The story that many people tell is that intellectual property protection creates innovation, and here in the U.S. our IP-based industries lead to many high-paying, export-oriented jobs. So, we need strong IP protection, and so does the rest of the world, and thus we push other countries to sign on to strong IP protection through trade negotiations.


But is this story true? Does strong IP protection really create innovation and jobs?


First up, jobs. Here’s the U.S. Chamber of Commerce:

IP is a clear indicator of the ingenuity of a country’s economy and the U.S. depends heavily on our IP for economic success; and IP accounts for 40 million U.S. jobs, 2/3 of all exports and $5.06 trillion in value.

The implication of this statement seems to be that, without our current level of IP protection, the U.S. would have 40 million fewer jobs, and only 1/3 as many exports. But that can’t be right, can it? If we had some lower level of IP protection, say, shorter copyright terms, perhaps fewer people would work in copyright-related industries. But they wouldn’t just starve. They would find something else to do. If government policy didn’t skew the incentives in a way that moves people into copyright-related jobs, they would find something just as productive, if not more so, to do. So, it may be true that 40 million people work in IP-related jobs. But IP doesn’t create the jobs; government policy pushes people towards these jobs, away from other jobs.


But what about innovation? Would there be any innovation at all without our existing levels of IP protection? Here’s Rebecca Strauss of CFR:

no one has a good grasp of whether the U.S. patent system is doing what it was intended to do—promote innovation.




… in practice, economists have not yet come to any empirically robust conclusions about whether this theory pans out or how well the U.S. patent system is performing.




Even the most elemental components of patents have no clear economic analysis backing them up, including how long patent rights should last or whether the patent right should be granted to whoever files the application first versus whoever invents it first. 




In the absence of definitive economic analysis, the trend in U.S. patent reform over the past thirty years has been to strengthen the status quo system, with powerful corporate lobbies driving the policy discussion.


This means that the deal has generally gotten sweeter for patent holders. Congress has extended the lifeterm of patents, and most drastically for copyright, which lasts nearly four times longer today than in 1800. Curiously, whenever Disney’s Mickey Mouse copyright is due to expire, the official copyright lifeterm is lengthened. 

Does strong IP protection lead to more innovation? The answer seems to be: We don’t know!
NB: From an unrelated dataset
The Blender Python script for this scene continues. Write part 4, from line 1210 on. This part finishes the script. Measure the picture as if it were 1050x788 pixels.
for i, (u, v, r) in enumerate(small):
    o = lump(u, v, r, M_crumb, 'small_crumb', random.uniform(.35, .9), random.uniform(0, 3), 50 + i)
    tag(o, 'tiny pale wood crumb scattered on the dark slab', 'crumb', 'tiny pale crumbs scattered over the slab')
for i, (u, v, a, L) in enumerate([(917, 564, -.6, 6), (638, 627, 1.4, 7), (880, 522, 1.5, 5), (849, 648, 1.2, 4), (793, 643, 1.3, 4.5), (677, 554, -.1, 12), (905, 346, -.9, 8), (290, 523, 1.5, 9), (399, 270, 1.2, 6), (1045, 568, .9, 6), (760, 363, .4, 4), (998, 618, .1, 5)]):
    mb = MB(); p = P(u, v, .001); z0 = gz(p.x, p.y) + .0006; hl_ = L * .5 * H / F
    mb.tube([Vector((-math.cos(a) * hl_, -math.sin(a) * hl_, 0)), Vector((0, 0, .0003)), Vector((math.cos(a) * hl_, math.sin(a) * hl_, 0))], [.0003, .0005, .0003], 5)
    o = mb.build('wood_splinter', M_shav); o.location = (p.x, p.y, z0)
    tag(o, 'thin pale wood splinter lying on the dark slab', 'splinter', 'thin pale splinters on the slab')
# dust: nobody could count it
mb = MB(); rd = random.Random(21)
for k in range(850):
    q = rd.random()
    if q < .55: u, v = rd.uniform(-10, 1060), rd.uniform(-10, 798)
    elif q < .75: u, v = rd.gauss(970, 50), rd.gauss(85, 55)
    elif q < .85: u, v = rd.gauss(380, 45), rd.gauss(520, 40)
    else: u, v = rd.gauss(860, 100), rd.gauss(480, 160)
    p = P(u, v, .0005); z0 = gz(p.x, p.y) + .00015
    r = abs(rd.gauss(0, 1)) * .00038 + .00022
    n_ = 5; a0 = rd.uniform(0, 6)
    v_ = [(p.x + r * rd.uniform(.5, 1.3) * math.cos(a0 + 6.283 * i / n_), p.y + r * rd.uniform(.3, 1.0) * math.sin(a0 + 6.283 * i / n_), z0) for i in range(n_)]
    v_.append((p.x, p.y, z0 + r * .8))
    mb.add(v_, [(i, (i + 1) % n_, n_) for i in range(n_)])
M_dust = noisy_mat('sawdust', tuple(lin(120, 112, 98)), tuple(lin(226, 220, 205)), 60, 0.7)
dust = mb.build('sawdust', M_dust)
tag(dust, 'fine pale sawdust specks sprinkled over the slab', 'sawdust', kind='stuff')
And I don’t know either. My point is not that we should adopt policy X or policy Y with regard to IP protection. Rather, what I think needs to happen is that we have an internal debate over appropriate levels of IP protection. U.S. government folks say they want a debate. But I don’t see it happening. What I see is the U.S. pushing our existing policies on others through trade agreements, even though it’s not at all clear that these policies are good ones.